• Work to be completed:
Filter these entries, keeping only lines that hold the word "script".

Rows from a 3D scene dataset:
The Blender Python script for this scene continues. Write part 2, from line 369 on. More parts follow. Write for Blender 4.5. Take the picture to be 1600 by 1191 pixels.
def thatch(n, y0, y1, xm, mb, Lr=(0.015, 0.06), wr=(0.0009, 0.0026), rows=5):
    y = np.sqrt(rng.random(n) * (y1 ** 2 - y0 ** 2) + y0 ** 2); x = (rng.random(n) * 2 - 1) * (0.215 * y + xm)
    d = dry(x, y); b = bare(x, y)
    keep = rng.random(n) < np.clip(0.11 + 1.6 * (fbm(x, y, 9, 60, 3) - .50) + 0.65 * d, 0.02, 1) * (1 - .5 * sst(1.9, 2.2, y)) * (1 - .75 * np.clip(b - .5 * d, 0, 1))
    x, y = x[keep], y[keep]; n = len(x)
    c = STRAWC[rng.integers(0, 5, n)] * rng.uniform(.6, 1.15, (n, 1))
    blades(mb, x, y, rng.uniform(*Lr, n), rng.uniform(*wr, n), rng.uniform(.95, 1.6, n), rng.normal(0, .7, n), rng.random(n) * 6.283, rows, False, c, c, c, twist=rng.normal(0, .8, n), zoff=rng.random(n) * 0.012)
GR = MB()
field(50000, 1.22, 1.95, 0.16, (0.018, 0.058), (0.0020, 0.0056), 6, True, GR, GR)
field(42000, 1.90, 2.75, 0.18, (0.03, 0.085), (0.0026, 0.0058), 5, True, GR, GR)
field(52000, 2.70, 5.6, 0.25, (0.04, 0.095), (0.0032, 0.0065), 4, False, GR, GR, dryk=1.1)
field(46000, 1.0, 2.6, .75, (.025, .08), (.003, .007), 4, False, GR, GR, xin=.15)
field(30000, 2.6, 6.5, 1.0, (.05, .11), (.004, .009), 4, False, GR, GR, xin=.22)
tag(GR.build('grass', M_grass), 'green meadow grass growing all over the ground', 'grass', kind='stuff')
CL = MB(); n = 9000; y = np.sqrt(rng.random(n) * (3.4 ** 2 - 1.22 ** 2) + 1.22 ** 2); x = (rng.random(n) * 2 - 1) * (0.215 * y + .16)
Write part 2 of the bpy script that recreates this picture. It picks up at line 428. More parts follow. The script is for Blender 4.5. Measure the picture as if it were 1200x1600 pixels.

• Solution for this task:
The Blender Python script for this scene continues. Write part 2, from line 369 on. More parts follow. Write for Blender 4.5. Take the picture to be 1600 by 1191 pixels.
Write part 2 of the bpy script that recreates this picture. It picks up at line 428. More parts follow. The script is for Blender 4.5. Measure the picture as if it were 1200x1600 pixels.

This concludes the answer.